I don’t know if I have three! But I wish someone had told me to “move faster!”. Since starting Peak, we’ve not looked back, but I do sometimes wish we’d done it sooner and not spent so much time deliberating over it. Since we landed our seed round, the speed with which some things have happened has surprised me – how fast our customer base and brand grew in the UK, for example – but other things have been much slower to get off the ground. It takes time to build a great team and to grow and develop talent. It takes a long time to make a platform as capable and broad as Peak, too. I would love to have started earlier!

Do you have a life hack that’s always come in handy?

Not as such, I am not one to focus on ‘shortcuts’ and often derive a lot of fulfillment from taking a considered approach to many situations. Well, perhaps that’s it; I believe good things come to those who wait, work hard and seize the opportunity. Perhaps my hack is that I’ve made my impatience something I can enjoy… although I still wish I’d started Peak earlier!

What do you want the readers to know (any calls to action)?

We are expanding into the US and have a range of really exciting roles open for our New York office. If anyone thinks they’ve got what it takes to be a Peaker, we would love to hear from you. Our open roles are on our website.

You spoke on the topic of ​​Advancing AI with Decision Intelligence. What are the most surprising insights you’ve learned on this topic?

So many! I think the thing that continues to surprise me is how many businesses are investing significantly in getting their data AI-ready and building out technical teams without any real concept of what commercial objectives they need an AI strategy to achieve and deliver on.
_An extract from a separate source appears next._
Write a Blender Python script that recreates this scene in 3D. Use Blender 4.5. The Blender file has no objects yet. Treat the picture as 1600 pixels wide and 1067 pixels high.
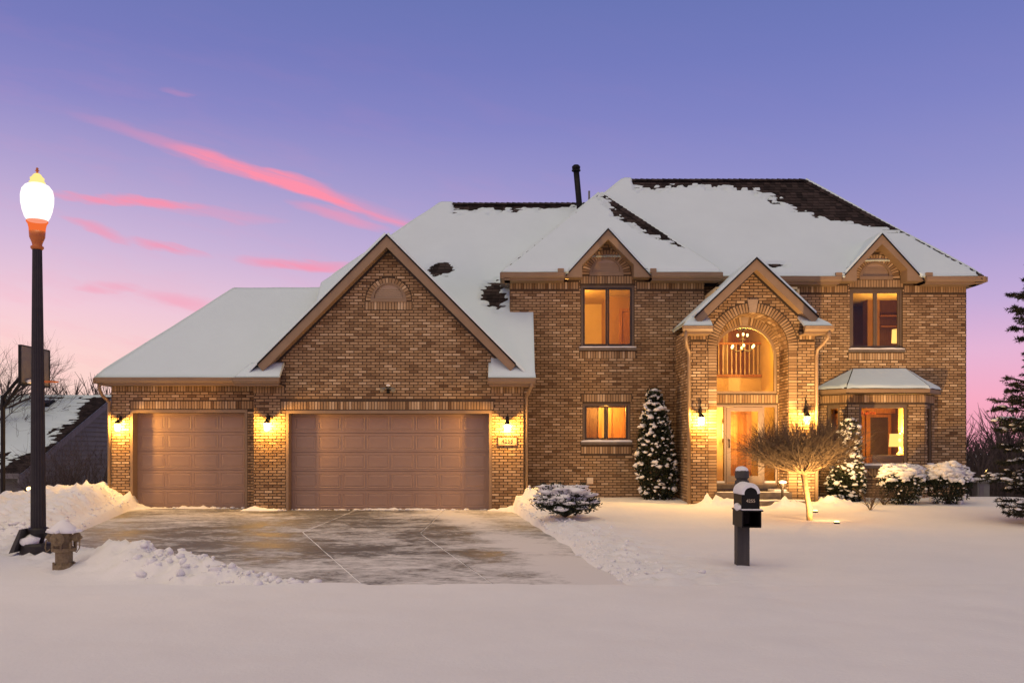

Decision Intelligence (DI) as a category aims to address this. It is the commercial application of AI to aid decision-making, but the main differentiator of a DI solution is that it must deliver a tangible return before it can be classed as DI. One of the big challenges with AI is that only a minority of models are built to get deployed, so starting with an outcome in mind – as you have to with DI – is key to widespread enterprise AI adoption.